▶ _GIVEN PROBLEM_: Extract the full listing verbatim and drop any pictures from your copy.

--- start of DATA SHOWN ---

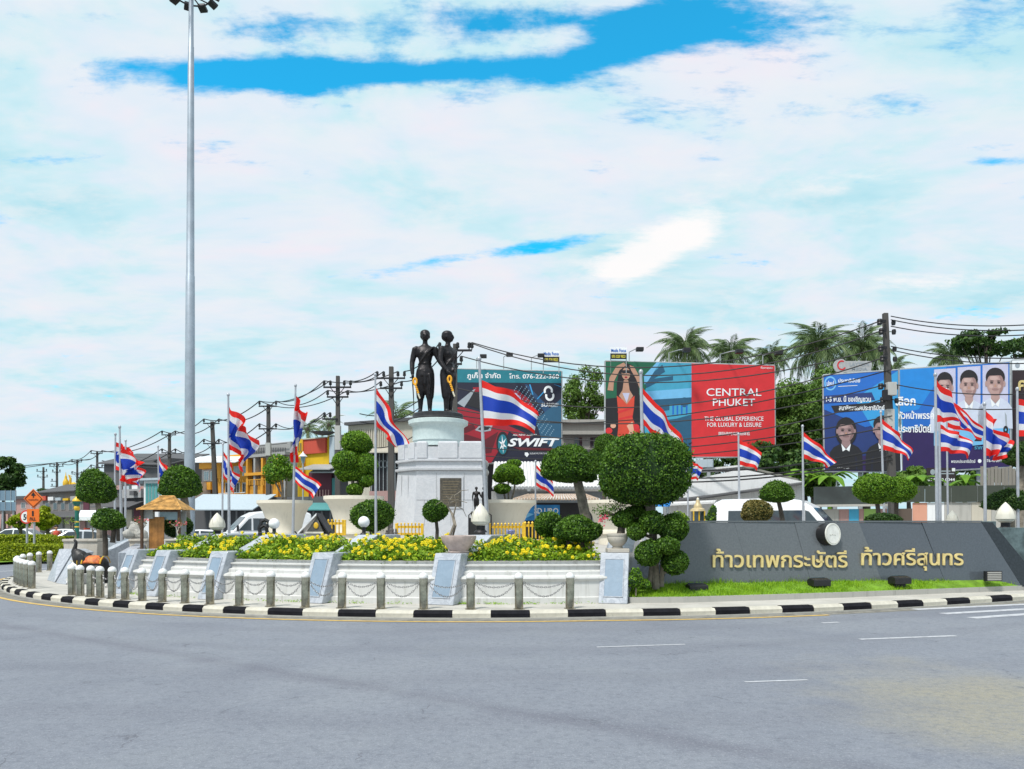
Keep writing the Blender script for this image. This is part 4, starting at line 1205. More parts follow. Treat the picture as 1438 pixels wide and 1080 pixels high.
topiary('topiary_tree', 'lollipop topiary with leaning trunk behind the granite wall', (1098, 735), 23.0, [(1091, 691, 46, 30, 'cap', 0, .1)], [[(1100, 736, 3.5), (1096, 715, 3), (1091, 695, 2.5)]], LEAF, .06, BARKD, z0=.2)
topiary('shrub', 'brownish olive loose shrub behind the granite wall near the van', (1059, 734), 22.0, [(1059, 718, 40, 32, 'ball', 0, .22)], [[(1059, 734, 2), (1059, 720, 2)]], LEAFO, .07, BARKD, cat='shrub', z0=.2)
topiary('topiary_tree', 'bright round topiary above the granite wall right of the round emblem', (1233, 733), 24.0, [(1230, 686, 58, 42, 'ball', 0, .06)], [[(1234, 735, 3.5), (1233, 715, 3), (1231, 700, 3)]], LEAFB, .065, BARKD, z0=.2)
topiary('topiary_tree', 'darker topiary overlapping behind the bright round topiary', (1258, 733), 26.5, [(1260, 688, 46, 38, 'ball', 0, .12)], [[(1258, 735, 3), (1259, 700, 3)]], LEAFB, .07, BARKD, z0=.2)
topiary('shrub', 'low dark mound of leaves peeping over the granite wall', (1240, 735), 22.5, [(1240, 730, 46, 18, 'ball', 0, .1)], [[(1240, 740, 2), (1240, 732, 2)]], LEAFD, .06, BARKD, cat='shrub', z0=.2)
topiary('topiary_tree', 'spreading dark topiary behind the lotus lamps at the right edge', (1415, 733), 22.5, [(1414, 704, 62, 28, 'cap', 0, .12)], [[(1421, 735, 4), (1420, 715, 4), (1416, 705, 3)]], LEAFD, .06, BARK, z0=.2)
topiary('topiary_tree', 'tall topiary with thick pale trunk cut by the right edge', (1436, 700), 24.5, [(1444, 638, 58, 36, 'cap', 0, .1)], [[(1432, 735, 5), (1433, 690, 6), (1438, 655, 6), (1442, 640, 5)]], LEAFD, .065, BARK, z0=.2)
topiary('topiary_tree', 'two tiered dark topiary half hidden behind the big dome', (848, 700), 35.5, [(851, 625, 32, 30, 'ball', 0, .08), (842, 648, 36, 36, 'ball', .2, .08)], [[(848, 735, 3), (849, 640, 3)]], LEAF, .07, BARKD, z0=.95)
# left group
topiary('topiary_tree', 'round headed topiary left of the bare flagpoles, far left', (139, 735), 24.0, [(134, 685, 52, 44, 'cap', 0, .08)], [[(140, 752, 4), (139, 720, 3.5), (136, 695, 3.5)]], LEAF, .075, BARK, z0=.95)
topiary('topiary_tree', 'low mushroom topiary on several dark stems above the elephant statue', (155, 758), 21.0, [(153, 729, 42, 30, 'cap', 0, .1)], [[(148, 762, 3.5), (147, 745, 3), (150, 732, 3)], [(158, 762, 3.5), (160, 745, 3), (156, 732, 3)], [(166, 760, 2.5), (166, 745, 2.2), (160, 735, 2)]], LEAF, .065, BARKD, z0=.95)
topiary('topiary_tree', 'round headed topiary with stout trunk behind the thatched hut', (261, 735), 23.0, [(252, 677, 58, 46, 'cap', 0, .1)], [[(262, 750, 6), (261, 715, 5.5), (257, 690, 5)]], LEAF, .075, BARK, z0=.95)
topiary('shrub', 'small dark round shrub behind the bare bonsai beside the hut', (250, 758), 21.0, [(250, 739, 40, 28, 'ball', 0, .12)], [[(250, 760, 2), (250, 745, 2)]], LEAFD, .06, BARKD, cat='shrub', z0=.95)

# giant cream pots with cloud-pruned trees
def giant_pot(px, rim_w, y_rim, y_base, d, label, tree=None):
    s = d / F
    r = rim_w * s / 2
    z1, z0 = zat(y_rim, d), .95
    H = z1 - z0
    c = Vector((xat(px, d), d, z0))
    t = thing('giant_planter_pot', label, 'plant pot', c, 'giant cream pots round the pedestal')
    pr = [(r * .55, 0), (r * .55, H * .22), (r * .62, H * .24), (r * .62, H * .30), (r * .60, H * .34), (r * .66, H * .5), (r * .74, H * .68), (r * .86, H * .84), (r * .97, H * .91), (r, H * .93), (r, H), (r * .93, H), (r * .90, H * .95)]
    MB().lathe(pr, c, 40).build('bowl', CREAM, t, True)
    MB().lathe([(r * .92, H * .955), (r * .5, H * .965), (.02, H * .97)], c, 24).build('soil', SOIL, t)
    return t
giant_pot(400, 76, 703, 745, 33.0, 'giant flared cream pot with the feathery tree, left of the pedestal')
giant_pot(497, 84, 697, 745, 31.0, 'giant flared cream pot with the cloud pruned tree beside the pedestal')
giant_pot(703, 100, 703, 745, 33.0, 'giant cream pot right of the pedestal behind the small replicas')
giant_pot(868, 100, 703, 745, 33.0, 'giant cream pot behind the mushroom topiary')
topiary('cloud_tree', 'cloud pruned tree of bright green pads in the giant pot beside the pedestal', (497, 700), 31.0,
        [(502, 622, 42, 32, 'ball', 0, .1), (487, 648, 38, 30, 'ball', -.2, .1), (513, 653, 34, 30, 'ball', -.1, .1), (515, 674, 22, 20, 'ball', -.2, .12), (495, 664, 46, 22, 'ball', .1, .15), (498, 688, 22, 18, 'ball', -.2, .12), (482, 665, 20, 20, 'ball', 0, .1)],
        [[(497, 702, 3), (496, 680, 2.6), (490, 655, 2), (489, 648, 2)], [(499, 702, 2.6), (504, 670, 2.2), (503, 630, 1.8)], [(500, 700, 2), (512, 682, 1.8), (516, 672, 1.5)]], LEAFB, .085, BARK, cat='tree')
topiary('cloud_tree', 'feathery light green tree in the giant pot left of the pedestal', (398, 705), 33.0,
        [(393, 648, 26, 20, 'ball', 0, .3), (388, 662, 34, 24, 'ball', -.2, .25), (404, 662, 26, 26, 'ball', .1, .3), (381, 672, 20, 14, 'ball', 0, .3)],
        [[(396, 706, 2), (397, 690, 1.8), (394, 668, 1.5), (392, 650, 1)], [(401, 706, 1.5), (402, 685, 1.4), (403, 664, 1)], [(398, 700, 1.2), (388, 680, 1.2), (386, 664, 1)]], LEAFB, .12, BARK, cat='tree', dens=.55, loose=True)
topiary('cloud_tree', 'multi stemmed cloud pruned tree in the giant pot right of the pedestal', (714, 705), 33.0,
        [(713, 663, 38, 24, 'ball', 0, .16), (704, 670, 24, 16, 'ball', 0, .15), (725, 672, 26, 16, 'ball', .1, .15), (706, 686, 24, 14, 'ball', -.1, .15), (722, 651, 18, 12, 'ball', .1, .3)],
        [[(711, 706, 1.6), (708, 694, 1.4), (705, 684, 1.2)], [(714, 706, 1.6), (714, 685, 1.3), (713, 665, 1.2)], [(717, 706, 1.6), (722, 690, 1.3), (724, 672, 1.2)]], LEAFB, .09, BARK, cat='tree')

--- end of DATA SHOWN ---

▶ _EXERCISE RESULT_:
Keep writing the Blender script for this image. This is part 4, starting at line 1205. More parts follow. Treat the picture as 1438 pixels wide and 1080 pixels high.
topiary('topiary_tree', 'lollipop topiary with leaning trunk behind the granite wall', (1098, 735), 23.0, [(1091, 691, 46, 30, 'cap', 0, .1)], [[(1100, 736, 3.5), (1096, 715, 3), (1091, 695, 2.5)]], LEAF, .06, BARKD, z0=.2)
topiary('shrub', 'brownish olive loose shrub behind the granite wall near the van', (1059, 734), 22.0, [(1059, 718, 40, 32, 'ball', 0, .22)], [[(1059, 734, 2), (1059, 720, 2)]], LEAFO, .07, BARKD, cat='shrub', z0=.2)
topiary('topiary_tree', 'bright round topiary above the granite wall right of the round emblem', (1233, 733), 24.0, [(1230, 686, 58, 42, 'ball', 0, .06)], [[(1234, 735, 3.5), (1233, 715, 3), (1231, 700, 3)]], LEAFB, .065, BARKD, z0=.2)
topiary('topiary_tree', 'darker topiary overlapping behind the bright round topiary', (1258, 733), 26.5, [(1260, 688, 46, 38, 'ball', 0, .12)], [[(1258, 735, 3), (1259, 700, 3)]], LEAFB, .07, BARKD, z0=.2)
topiary('shrub', 'low dark mound of leaves peeping over the granite wall', (1240, 735), 22.5, [(1240, 730, 46, 18, 'ball', 0, .1)], [[(1240, 740, 2), (1240, 732, 2)]], LEAFD, .06, BARKD, cat='shrub', z0=.2)
topiary('topiary_tree', 'spreading dark topiary behind the lotus lamps at the right edge', (1415, 733), 22.5, [(1414, 704, 62, 28, 'cap', 0, .12)], [[(1421, 735, 4), (1420, 715, 4), (1416, 705, 3)]], LEAFD, .06, BARK, z0=.2)
topiary('topiary_tree', 'tall topiary with thick pale trunk cut by the right edge', (1436, 700), 24.5, [(1444, 638, 58, 36, 'cap', 0, .1)], [[(1432, 735, 5), (1433, 690, 6), (1438, 655, 6), (1442, 640, 5)]], LEAFD, .065, BARK, z0=.2)
topiary('topiary_tree', 'two tiered dark topiary half hidden behind the big dome', (848, 700), 35.5, [(851, 625, 32, 30, 'ball', 0, .08), (842, 648, 36, 36, 'ball', .2, .08)], [[(848, 735, 3), (849, 640, 3)]], LEAF, .07, BARKD, z0=.95)
# left group
topiary('topiary_tree', 'round headed topiary left of the bare flagpoles, far left', (139, 735), 24.0, [(134, 685, 52, 44, 'cap', 0, .08)], [[(140, 752, 4), (139, 720, 3.5), (136, 695, 3.5)]], LEAF, .075, BARK, z0=.95)
topiary('topiary_tree', 'low mushroom topiary on several dark stems above the elephant statue', (155, 758), 21.0, [(153, 729, 42, 30, 'cap', 0, .1)], [[(148, 762, 3.5), (147, 745, 3), (150, 732, 3)], [(158, 762, 3.5), (160, 745, 3), (156, 732, 3)], [(166, 760, 2.5), (166, 745, 2.2), (160, 735, 2)]], LEAF, .065, BARKD, z0=.95)
topiary('topiary_tree', 'round headed topiary with stout trunk behind the thatched hut', (261, 735), 23.0, [(252, 677, 58, 46, 'cap', 0, .1)], [[(262, 750, 6), (261, 715, 5.5), (257, 690, 5)]], LEAF, .075, BARK, z0=.95)
topiary('shrub', 'small dark round shrub behind the bare bonsai beside the hut', (250, 758), 21.0, [(250, 739, 40, 28, 'ball', 0, .12)], [[(250, 760, 2), (250, 745, 2)]], LEAFD, .06, BARKD, cat='shrub', z0=.95)

# giant cream pots with cloud-pruned trees
def giant_pot(px, rim_w, y_rim, y_base, d, label, tree=None):
    s = d / F
    r = rim_w * s / 2
    z1, z0 = zat(y_rim, d), .95
    H = z1 - z0
    c = Vector((xat(px, d), d, z0))
    t = thing('giant_planter_pot', label, 'plant pot', c, 'giant cream pots round the pedestal')
    pr = [(r * .55, 0), (r * .55, H * .22), (r * .62, H * .24), (r * .62, H * .30), (r * .60, H * .34), (r * .66, H * .5), (r * .74, H * .68), (r * .86, H * .84), (r * .97, H * .91), (r, H * .93), (r, H), (r * .93, H), (r * .90, H * .95)]
    MB().lathe(pr, c, 40).build('bowl', CREAM, t, True)
    MB().lathe([(r * .92, H * .955), (r * .5, H * .965), (.02, H * .97)], c, 24).build('soil', SOIL, t)
    return t
giant_pot(400, 76, 703, 745, 33.0, 'giant flared cream pot with the feathery tree, left of the pedestal')
giant_pot(497, 84, 697, 745, 31.0, 'giant flared cream pot with the cloud pruned tree beside the pedestal')
giant_pot(703, 100, 703, 745, 33.0, 'giant cream pot right of the pedestal behind the small replicas')
giant_pot(868, 100, 703, 745, 33.0, 'giant cream pot behind the mushroom topiary')
topiary('cloud_tree', 'cloud pruned tree of bright green pads in the giant pot beside the pedestal', (497, 700), 31.0,
        [(502, 622, 42, 32, 'ball', 0, .1), (487, 648, 38, 30, 'ball', -.2, .1), (513, 653, 34, 30, 'ball', -.1, .1), (515, 674, 22, 20, 'ball', -.2, .12), (495, 664, 46, 22, 'ball', .1, .15), (498, 688, 22, 18, 'ball', -.2, .12), (482, 665, 20, 20, 'ball', 0, .1)],
        [[(497, 702, 3), (496, 680, 2.6), (490, 655, 2), (489, 648, 2)], [(499, 702, 2.6), (504, 670, 2.2), (503, 630, 1.8)], [(500, 700, 2), (512, 682, 1.8), (516, 672, 1.5)]], LEAFB, .085, BARK, cat='tree')
topiary('cloud_tree', 'feathery light green tree in the giant pot left of the pedestal', (398, 705), 33.0,
        [(393, 648, 26, 20, 'ball', 0, .3), (388, 662, 34, 24, 'ball', -.2, .25), (404, 662, 26, 26, 'ball', .1, .3), (381, 672, 20, 14, 'ball', 0, .3)],
        [[(396, 706, 2), (397, 690, 1.8), (394, 668, 1.5), (392, 650, 1)], [(401, 706, 1.5), (402, 685, 1.4), (403, 664, 1)], [(398, 700, 1.2), (388, 680, 1.2), (386, 664, 1)]], LEAFB, .12, BARK, cat='tree', dens=.55, loose=True)
topiary('cloud_tree', 'multi stemmed cloud pruned tree in the giant pot right of the pedestal', (714, 705), 33.0,
        [(713, 663, 38, 24, 'ball', 0, .16), (704, 670, 24, 16, 'ball', 0, .15), (725, 672, 26, 16, 'ball', .1, .15), (706, 686, 24, 14, 'ball', -.1, .15), (722, 651, 18, 12, 'ball', .1, .3)],
        [[(711, 706, 1.6), (708, 694, 1.4), (705, 684, 1.2)], [(714, 706, 1.6), (714, 685, 1.3), (713, 665, 1.2)], [(717, 706, 1.6), (722, 690, 1.3), (724, 672, 1.2)]], LEAFB, .09, BARK, cat='tree')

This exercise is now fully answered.